__Prompt__: Give only the number of lines in the records below that contain the word "Blender".

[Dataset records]
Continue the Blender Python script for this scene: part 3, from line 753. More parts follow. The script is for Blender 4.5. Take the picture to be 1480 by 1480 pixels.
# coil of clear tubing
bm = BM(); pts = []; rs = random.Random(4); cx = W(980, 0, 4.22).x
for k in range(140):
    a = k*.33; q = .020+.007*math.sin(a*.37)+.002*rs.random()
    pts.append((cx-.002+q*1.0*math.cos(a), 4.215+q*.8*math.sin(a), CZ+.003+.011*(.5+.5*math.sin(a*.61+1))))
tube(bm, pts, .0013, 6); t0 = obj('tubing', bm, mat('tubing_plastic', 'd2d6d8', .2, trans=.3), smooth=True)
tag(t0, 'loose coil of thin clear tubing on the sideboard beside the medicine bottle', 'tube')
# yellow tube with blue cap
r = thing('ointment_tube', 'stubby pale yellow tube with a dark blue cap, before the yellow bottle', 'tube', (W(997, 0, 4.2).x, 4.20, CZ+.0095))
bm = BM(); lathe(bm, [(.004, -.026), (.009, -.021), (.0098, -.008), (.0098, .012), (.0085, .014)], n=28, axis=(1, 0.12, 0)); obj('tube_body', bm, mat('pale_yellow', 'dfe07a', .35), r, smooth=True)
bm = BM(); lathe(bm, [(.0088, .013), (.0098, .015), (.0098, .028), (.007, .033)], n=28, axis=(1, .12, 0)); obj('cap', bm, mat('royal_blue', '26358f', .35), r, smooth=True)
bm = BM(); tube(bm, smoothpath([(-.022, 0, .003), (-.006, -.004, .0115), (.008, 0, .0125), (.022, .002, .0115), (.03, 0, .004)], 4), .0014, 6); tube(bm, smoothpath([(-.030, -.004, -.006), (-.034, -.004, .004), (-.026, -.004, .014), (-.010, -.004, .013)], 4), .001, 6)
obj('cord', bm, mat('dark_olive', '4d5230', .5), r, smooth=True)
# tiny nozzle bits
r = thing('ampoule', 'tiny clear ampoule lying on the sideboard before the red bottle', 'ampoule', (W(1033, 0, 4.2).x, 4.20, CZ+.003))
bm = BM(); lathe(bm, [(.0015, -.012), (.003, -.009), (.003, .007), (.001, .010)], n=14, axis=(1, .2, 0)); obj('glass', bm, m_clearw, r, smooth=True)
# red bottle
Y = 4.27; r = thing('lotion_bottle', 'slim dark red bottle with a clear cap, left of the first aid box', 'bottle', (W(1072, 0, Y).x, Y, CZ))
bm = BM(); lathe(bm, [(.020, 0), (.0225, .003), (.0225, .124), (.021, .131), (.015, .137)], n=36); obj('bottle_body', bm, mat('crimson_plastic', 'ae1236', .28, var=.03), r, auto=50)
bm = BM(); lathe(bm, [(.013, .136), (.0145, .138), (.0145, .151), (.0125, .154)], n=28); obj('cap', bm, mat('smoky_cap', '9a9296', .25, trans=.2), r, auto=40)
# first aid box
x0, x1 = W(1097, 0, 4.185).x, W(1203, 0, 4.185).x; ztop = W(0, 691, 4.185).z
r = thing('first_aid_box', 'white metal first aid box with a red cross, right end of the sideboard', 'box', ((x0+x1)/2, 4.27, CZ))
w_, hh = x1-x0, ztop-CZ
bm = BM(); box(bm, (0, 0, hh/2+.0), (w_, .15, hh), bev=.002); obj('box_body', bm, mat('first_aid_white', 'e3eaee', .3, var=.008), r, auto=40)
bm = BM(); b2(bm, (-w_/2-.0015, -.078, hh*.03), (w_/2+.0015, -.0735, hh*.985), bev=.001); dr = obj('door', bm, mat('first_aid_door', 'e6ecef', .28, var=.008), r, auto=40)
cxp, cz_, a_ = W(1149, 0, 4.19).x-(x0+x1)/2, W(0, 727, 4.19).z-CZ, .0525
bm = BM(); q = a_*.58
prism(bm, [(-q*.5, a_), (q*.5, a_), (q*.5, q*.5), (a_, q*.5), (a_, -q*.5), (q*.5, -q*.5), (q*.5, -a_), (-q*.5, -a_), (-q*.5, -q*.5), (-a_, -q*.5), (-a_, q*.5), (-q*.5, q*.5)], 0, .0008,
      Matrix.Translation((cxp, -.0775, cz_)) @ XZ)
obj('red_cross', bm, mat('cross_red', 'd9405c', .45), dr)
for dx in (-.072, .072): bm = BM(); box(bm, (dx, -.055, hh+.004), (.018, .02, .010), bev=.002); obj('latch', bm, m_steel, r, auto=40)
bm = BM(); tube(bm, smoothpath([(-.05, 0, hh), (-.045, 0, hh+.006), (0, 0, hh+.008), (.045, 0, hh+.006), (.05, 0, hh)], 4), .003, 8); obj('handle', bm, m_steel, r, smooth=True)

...

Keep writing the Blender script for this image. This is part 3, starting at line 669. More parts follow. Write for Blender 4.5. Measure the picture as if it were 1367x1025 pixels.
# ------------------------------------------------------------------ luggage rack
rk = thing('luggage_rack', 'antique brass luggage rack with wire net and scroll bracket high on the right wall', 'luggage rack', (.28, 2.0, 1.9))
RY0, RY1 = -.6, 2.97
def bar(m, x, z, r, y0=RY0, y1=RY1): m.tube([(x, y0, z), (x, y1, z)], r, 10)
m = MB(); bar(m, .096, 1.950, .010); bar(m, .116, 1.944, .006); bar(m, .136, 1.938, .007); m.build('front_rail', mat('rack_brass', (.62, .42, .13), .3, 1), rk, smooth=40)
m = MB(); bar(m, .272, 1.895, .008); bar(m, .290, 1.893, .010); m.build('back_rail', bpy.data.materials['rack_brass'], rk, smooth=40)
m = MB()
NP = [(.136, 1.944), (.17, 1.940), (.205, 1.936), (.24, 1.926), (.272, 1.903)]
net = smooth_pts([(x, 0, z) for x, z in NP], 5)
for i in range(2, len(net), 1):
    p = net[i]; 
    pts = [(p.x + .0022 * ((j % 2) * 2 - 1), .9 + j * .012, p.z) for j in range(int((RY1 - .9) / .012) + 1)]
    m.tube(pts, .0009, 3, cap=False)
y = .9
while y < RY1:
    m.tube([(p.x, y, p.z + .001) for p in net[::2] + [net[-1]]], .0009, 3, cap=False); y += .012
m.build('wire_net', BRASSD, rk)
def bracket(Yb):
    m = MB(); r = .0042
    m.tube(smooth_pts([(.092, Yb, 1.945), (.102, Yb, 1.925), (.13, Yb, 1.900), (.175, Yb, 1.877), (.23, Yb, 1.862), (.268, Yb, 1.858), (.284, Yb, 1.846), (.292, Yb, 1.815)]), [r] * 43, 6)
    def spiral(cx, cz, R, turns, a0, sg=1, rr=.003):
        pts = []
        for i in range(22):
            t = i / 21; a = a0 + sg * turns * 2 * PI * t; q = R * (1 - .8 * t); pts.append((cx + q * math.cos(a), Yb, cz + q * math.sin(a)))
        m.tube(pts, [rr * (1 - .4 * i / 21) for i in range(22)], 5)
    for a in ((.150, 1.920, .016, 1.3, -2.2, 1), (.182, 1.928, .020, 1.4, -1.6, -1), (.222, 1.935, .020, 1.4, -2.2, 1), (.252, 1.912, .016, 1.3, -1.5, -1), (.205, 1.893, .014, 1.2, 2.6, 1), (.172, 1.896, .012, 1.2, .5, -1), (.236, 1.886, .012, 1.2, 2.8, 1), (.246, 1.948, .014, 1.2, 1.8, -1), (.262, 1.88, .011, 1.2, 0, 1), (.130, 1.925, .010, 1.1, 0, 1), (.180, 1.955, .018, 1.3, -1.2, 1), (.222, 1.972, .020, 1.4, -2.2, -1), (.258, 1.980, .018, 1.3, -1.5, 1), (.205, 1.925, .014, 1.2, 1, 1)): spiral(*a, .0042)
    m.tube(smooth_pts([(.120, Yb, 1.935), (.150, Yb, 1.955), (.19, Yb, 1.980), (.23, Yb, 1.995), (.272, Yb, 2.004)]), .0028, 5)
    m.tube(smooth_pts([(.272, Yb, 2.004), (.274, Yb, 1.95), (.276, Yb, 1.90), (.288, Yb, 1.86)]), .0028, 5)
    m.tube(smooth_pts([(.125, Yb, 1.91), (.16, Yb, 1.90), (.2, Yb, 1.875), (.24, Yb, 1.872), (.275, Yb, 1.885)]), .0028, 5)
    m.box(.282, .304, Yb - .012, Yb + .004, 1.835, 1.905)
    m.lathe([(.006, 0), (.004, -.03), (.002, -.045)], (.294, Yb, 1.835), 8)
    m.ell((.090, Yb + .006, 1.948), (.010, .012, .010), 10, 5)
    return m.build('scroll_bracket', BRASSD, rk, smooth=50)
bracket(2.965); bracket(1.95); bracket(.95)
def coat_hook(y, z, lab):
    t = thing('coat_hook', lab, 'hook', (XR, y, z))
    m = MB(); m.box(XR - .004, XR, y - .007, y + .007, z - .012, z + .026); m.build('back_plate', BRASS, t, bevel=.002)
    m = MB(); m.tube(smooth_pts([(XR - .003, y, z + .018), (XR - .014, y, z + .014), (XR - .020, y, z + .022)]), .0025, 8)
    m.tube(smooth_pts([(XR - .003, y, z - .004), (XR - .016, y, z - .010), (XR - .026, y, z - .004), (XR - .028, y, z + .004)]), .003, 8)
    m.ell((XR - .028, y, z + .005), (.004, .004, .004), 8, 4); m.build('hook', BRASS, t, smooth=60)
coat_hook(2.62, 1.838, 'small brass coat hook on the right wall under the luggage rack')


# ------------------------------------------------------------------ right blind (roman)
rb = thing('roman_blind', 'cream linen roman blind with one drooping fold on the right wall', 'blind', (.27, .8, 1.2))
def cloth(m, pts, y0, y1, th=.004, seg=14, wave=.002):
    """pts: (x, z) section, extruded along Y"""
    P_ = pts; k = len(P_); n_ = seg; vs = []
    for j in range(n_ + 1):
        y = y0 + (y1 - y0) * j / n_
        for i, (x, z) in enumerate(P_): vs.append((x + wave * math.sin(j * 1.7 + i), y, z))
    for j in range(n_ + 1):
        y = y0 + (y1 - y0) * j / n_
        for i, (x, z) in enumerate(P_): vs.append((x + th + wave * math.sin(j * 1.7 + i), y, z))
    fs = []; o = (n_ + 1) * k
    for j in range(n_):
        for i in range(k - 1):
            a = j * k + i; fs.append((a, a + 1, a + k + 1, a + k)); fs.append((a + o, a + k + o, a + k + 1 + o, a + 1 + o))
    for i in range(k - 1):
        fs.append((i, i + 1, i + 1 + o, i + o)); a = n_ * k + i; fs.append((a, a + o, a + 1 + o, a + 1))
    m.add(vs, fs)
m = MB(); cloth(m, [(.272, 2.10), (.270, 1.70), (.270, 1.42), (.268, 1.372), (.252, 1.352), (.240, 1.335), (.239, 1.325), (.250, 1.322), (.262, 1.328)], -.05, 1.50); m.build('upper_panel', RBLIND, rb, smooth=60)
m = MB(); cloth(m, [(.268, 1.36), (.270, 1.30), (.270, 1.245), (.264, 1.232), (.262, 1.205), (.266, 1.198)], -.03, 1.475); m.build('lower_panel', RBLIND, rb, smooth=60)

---

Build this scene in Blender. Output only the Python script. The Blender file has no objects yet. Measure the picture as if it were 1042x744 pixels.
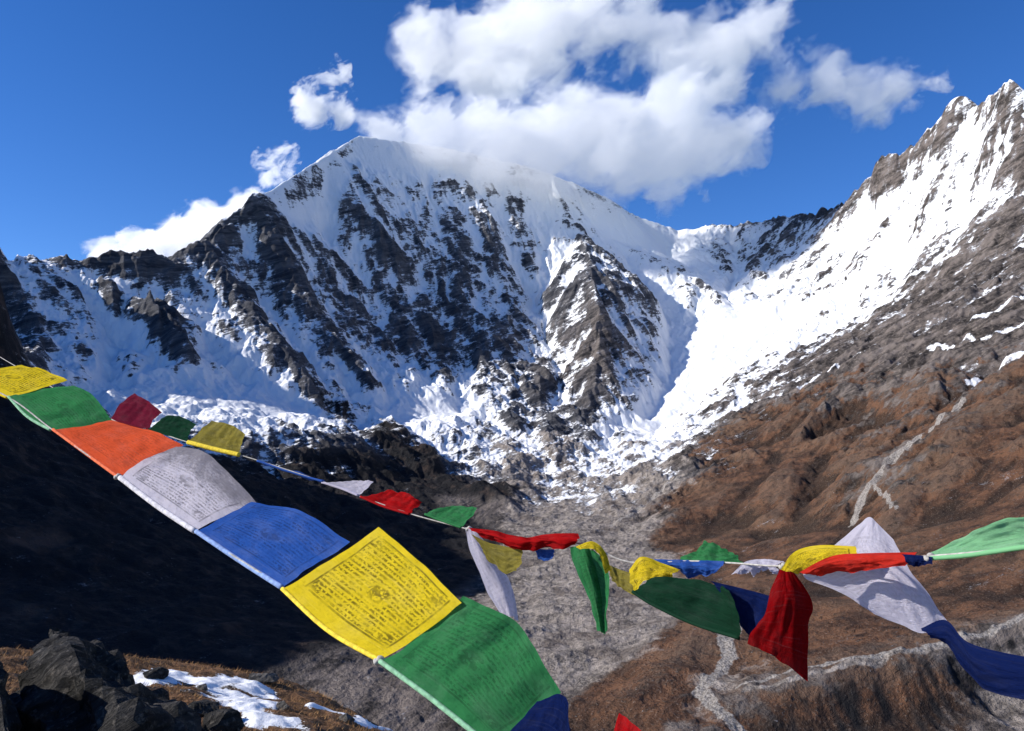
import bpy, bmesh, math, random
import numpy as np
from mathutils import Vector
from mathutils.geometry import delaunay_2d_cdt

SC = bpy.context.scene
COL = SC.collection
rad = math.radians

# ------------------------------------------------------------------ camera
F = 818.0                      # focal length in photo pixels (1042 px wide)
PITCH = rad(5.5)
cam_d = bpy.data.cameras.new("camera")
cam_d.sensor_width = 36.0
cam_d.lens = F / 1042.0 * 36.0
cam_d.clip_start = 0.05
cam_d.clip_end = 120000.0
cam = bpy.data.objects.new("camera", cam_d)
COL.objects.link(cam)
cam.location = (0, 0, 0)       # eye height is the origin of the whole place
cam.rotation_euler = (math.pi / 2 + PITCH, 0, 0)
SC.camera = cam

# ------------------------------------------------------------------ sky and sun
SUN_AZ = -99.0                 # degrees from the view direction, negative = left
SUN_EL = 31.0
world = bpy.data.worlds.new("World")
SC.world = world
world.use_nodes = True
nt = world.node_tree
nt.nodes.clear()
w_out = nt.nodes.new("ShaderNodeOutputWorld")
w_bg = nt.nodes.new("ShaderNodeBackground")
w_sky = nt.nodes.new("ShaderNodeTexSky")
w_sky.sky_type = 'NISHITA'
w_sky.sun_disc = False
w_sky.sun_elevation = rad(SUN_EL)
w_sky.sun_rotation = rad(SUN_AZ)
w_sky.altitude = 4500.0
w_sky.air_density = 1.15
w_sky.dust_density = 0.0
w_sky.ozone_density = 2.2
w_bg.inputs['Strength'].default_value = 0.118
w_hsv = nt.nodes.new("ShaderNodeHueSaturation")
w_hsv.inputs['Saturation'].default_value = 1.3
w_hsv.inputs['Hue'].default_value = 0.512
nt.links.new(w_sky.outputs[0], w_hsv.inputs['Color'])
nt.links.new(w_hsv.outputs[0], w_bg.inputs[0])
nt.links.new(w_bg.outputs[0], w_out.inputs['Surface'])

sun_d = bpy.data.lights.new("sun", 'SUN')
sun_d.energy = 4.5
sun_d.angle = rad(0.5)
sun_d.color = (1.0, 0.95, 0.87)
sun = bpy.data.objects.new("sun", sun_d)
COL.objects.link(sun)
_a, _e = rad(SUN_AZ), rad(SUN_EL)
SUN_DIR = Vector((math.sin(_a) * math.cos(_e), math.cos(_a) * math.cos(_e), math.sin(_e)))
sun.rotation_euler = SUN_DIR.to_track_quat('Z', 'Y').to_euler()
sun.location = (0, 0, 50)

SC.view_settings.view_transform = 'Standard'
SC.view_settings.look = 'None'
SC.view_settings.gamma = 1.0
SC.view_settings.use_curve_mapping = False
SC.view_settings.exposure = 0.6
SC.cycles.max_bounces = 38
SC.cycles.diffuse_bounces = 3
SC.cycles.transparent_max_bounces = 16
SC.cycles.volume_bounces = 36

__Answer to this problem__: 3